Peki ne için bizlere hikayeler, masallar anlatmak için. Adem ile havvadan olduk demek için. Peki biz bunların gerçek olmadığını biliyoruz. Niye boş yere bize asılsız hikayeler anlatan bir kuruma para ödeyelim ki. Bu paralar senin, benim, onun vergileri ile ödeniyor. Hepiniz elektrik, su, telefon ödüyorsunuz içinden kdv ödüyorsunuz. Hepiniz alışverişlerde kdv ödüyorsunuz. Kiminiz işyeri sahibi ve gelir vergisi ödüyorsunuz. Kiminiz şirket ortağı kurumlar vergisi ödüyorsunuz vb.
Yani bize asılsız hikayeler anlatan bir kuruma boş yere para ödüyoruz.
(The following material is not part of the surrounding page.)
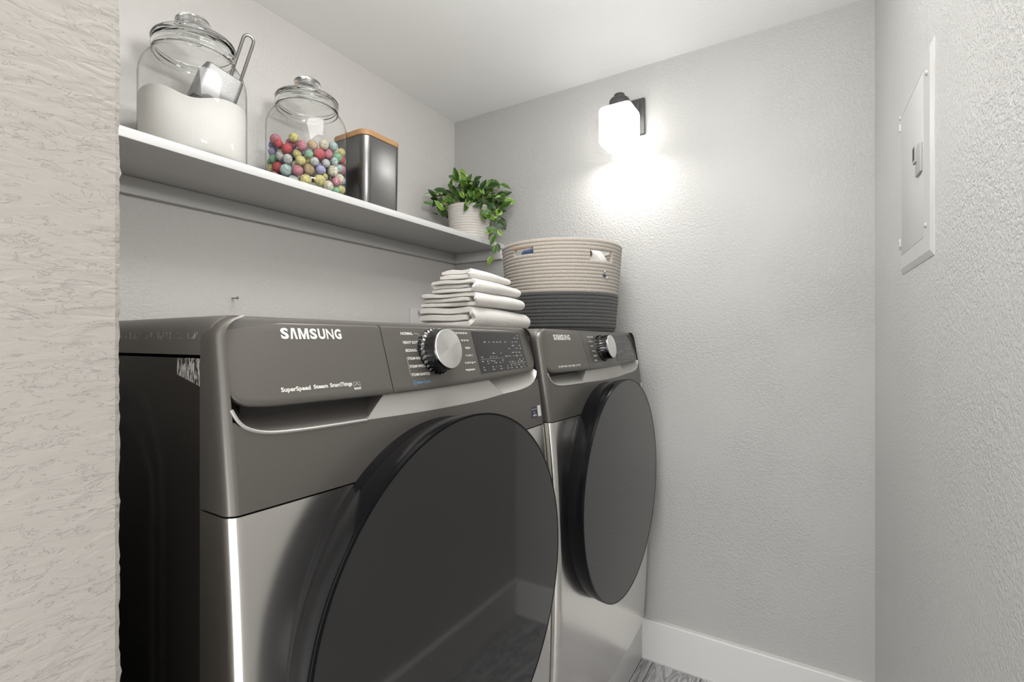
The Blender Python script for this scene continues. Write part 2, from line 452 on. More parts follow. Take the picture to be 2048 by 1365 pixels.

Birde aylık 5.000 tl maaş alan imamlar, utanmadan aylık 2.300 tl alan asgari ücretliye haline şükret diyor.
Diyanetin 140.000 personelinin maaşını camilere gidenler ödemeli. Yeni bir kanun çıkmalı ve camilere gidenler 140.000 diyanet personelinin maaşlarını onlar ödemeli. Devlet dini kurumlara bütçeden ödenek ayırmamalı. Böyle bir şey yapılsa zaten ortada ne imam kalır ne namaz kalır. Diyanet ödemeleri genel bütçeden karşılandığı için cebinden para çıkmıyor sanıyor bir çok kişi.
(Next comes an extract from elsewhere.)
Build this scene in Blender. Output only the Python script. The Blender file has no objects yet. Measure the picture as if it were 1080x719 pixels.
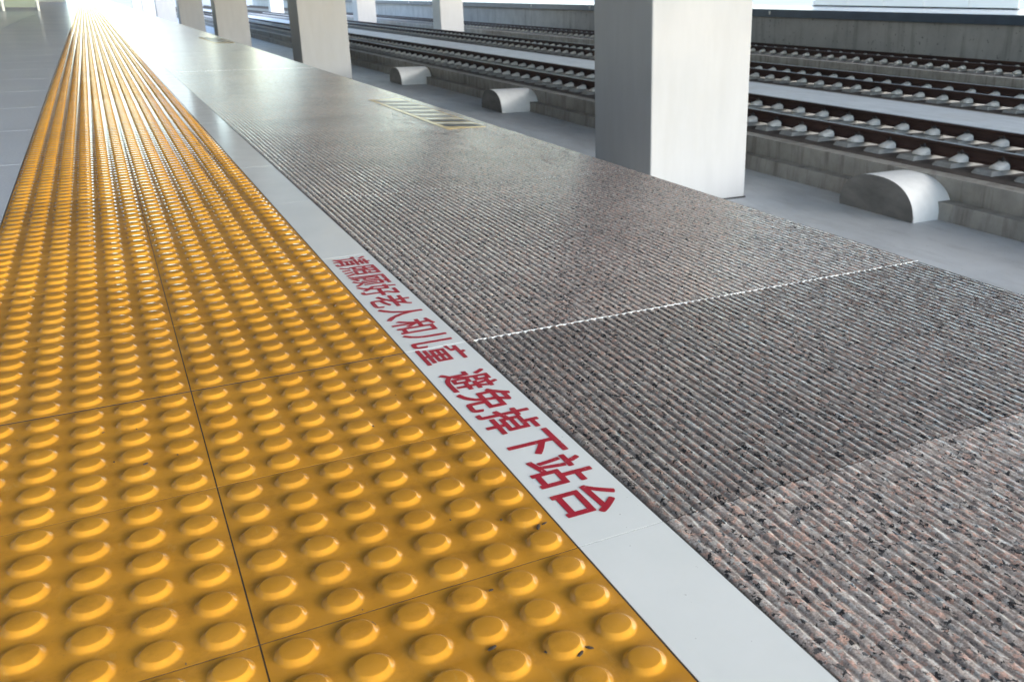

Sizlerde evrimi elinizden geldiğince twitter, facebook, instagramda anlatırsanız diyanete destek veren kişi sayısı git gide azalır.
Diyanete bütçe kesinlikle ayrılmamalı. Diyanetin bütçesini camilere gidenler karşılamalı.
Bana kalsa 85.000 camiyi kütüphane yaparım. İmamlarıda kütüphane sorumlusu yaparım. Kütüphaneyede bol bol biyoloji, fizik, kimya, matematik, astronomi vb kitapları koyarım.
Türkiye Cumhuriyeti diğer birçok devlet gibi Laik bir devlettir. Laiklik aslında tüm dünyada etkisini sürdüren bir düşüncedir. Ancak laikliğin var olduğu devletlerde bile Devlete bağlı bir dini kurum vardır. Bu dini kurumların bütçesini de devlet karşılar. Bu her ne kadar Laik düşünceye aykırı olsa da günümüzdeki laik devletler de bunu yapar. Çünkü bir ülkede laikliğin Anayasada var olması laikliğin tam anlamıyla uygulandığına işaret değildir.
Diyanet için ise şunu diyebiliriz. Diyanet ilk kurulduğunda bir devlet kurumu olarak kuruldu. O zamandan bu zamana kadar da devlet bu kuruma bütçe ayırmaktadır. Bu bütçeler siyasi iktidarlar döneminde değişkenlik gösterir elbette. Ancak Diyanet ilk kurulduğunda devlet kurumu olarak kurulduğu için ona hala bütçe ayrılıyor. Tabi şuanda isterlerse Devletin bünyesinden çıkarıp ayrı bir özerk bütçe oluşturulabilir. Ancak bunu yöneticiler uygulamıyor.